Copy out each line that includes the word "script".

Stored items from a collection:
* Begin *

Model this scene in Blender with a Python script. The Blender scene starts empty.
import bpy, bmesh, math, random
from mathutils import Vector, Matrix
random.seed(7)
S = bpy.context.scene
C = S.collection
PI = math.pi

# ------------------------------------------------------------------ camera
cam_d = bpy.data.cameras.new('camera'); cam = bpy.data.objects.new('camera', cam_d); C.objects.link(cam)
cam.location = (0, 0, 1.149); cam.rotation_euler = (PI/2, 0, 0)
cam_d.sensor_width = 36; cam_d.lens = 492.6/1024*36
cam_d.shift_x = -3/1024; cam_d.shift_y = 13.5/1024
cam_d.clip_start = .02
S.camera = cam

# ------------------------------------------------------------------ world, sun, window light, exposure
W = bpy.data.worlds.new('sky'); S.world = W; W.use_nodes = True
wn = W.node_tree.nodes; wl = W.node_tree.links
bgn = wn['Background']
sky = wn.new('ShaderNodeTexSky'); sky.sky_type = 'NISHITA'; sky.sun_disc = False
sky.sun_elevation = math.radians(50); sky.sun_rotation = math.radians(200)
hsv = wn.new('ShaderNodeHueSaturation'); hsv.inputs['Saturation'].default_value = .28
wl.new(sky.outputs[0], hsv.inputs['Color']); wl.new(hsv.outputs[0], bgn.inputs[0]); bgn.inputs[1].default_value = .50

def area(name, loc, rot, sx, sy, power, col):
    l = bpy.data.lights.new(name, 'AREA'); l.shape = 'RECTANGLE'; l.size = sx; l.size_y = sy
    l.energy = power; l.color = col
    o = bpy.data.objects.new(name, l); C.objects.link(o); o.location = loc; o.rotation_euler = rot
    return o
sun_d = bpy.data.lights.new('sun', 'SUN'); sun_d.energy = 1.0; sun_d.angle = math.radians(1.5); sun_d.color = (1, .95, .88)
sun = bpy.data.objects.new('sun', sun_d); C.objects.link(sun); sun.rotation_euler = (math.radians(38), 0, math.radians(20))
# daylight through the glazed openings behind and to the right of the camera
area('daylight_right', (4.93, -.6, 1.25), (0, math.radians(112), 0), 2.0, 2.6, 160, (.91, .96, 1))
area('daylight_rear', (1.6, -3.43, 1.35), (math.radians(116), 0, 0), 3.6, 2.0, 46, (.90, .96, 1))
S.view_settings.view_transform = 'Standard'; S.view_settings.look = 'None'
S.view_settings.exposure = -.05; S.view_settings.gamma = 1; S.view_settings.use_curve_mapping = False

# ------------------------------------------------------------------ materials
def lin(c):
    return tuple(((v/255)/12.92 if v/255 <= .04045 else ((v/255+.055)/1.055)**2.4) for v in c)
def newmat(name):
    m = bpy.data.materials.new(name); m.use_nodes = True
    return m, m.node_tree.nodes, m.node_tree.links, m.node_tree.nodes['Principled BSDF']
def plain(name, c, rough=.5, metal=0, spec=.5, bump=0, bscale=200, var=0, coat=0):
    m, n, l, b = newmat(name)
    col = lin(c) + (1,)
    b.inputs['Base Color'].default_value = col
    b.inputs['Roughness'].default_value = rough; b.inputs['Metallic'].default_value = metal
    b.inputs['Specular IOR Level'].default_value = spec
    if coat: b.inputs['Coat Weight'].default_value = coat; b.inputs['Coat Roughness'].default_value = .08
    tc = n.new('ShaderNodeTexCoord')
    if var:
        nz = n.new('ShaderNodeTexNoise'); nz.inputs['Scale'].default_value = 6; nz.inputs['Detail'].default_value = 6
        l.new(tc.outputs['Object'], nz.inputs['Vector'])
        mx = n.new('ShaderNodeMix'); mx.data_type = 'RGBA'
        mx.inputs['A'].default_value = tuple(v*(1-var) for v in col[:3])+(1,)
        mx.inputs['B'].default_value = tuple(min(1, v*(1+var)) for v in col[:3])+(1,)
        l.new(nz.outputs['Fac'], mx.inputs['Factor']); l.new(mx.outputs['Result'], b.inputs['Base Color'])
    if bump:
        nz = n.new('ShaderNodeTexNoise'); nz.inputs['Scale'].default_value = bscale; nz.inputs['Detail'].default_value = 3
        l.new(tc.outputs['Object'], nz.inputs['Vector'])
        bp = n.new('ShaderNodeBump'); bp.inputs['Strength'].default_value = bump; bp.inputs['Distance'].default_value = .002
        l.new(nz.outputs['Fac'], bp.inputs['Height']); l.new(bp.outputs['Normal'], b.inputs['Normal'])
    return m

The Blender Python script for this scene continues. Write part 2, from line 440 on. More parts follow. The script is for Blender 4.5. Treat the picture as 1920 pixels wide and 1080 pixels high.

* End *

■ Exercise result
Model this scene in Blender with a Python script. The Blender scene starts empty.
The Blender Python script for this scene continues. Write part 2, from line 440 on. More parts follow. The script is for Blender 4.5. Treat the picture as 1920 pixels wide and 1080 pixels high.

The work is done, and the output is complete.